April 11, 2016: Modeling Mate Choice and the Structure of Dating Markets

Elizabeth Bruch, PhD

Assistant Professor of Sociology
University of Michigan

Monday, April 11, 2016
12:00 – 1:00 PM
109 Parran Hall - Pitt Public Health

Abstract:

What strategies do people use to find mates, and how do those strategies collectively determine who pairs with whom — and who ends up alone? Social scientists argue that two factors shape marriage and dating patterns: men's and women's preferences for partners, and the size and composition of the pool of potential mates. Yet little is known about how mate seekers identify and attract partners, or how willing they are to compromise in the face of less attractive options. The language laypeople use to talk about mate search — "he's a hot commodity" or "she's out of your league" — implies scarcity, competition, and a hierarchy of desirability. But scholars have not directly examined how these factors affect the ability of men and women to achieve a desirable match, or what strategies people use to optimize the likelihood of success. Dr. Bruch will present initial results from a larger project that explores how people pursue mates, and the aggregate effects of those strategies for the structure of romantic markets.

About the speaker:

Elizabeth Bruch, PhDElizabeth Bruch is an Assistant Professor of Sociology at the University of Michigan. Her work applies statistical techniques and insight from marketing and decision theory to the study of neighborhood and mate choice.
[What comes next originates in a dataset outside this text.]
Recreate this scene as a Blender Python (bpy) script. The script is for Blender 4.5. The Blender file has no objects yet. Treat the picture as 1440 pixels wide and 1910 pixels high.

She is currently working on three projects: 1) investigating how mate search strategies and mate choice behavior shape, and are shaped by, the size and demographic composition of the local dating or marriage market; 2) developing cognitively plausible choice models that allow for the identification of multistage decision rules; and 3) exploring how perceptual biases shape residential choice behavior and aggregate patterns of neighborhood change.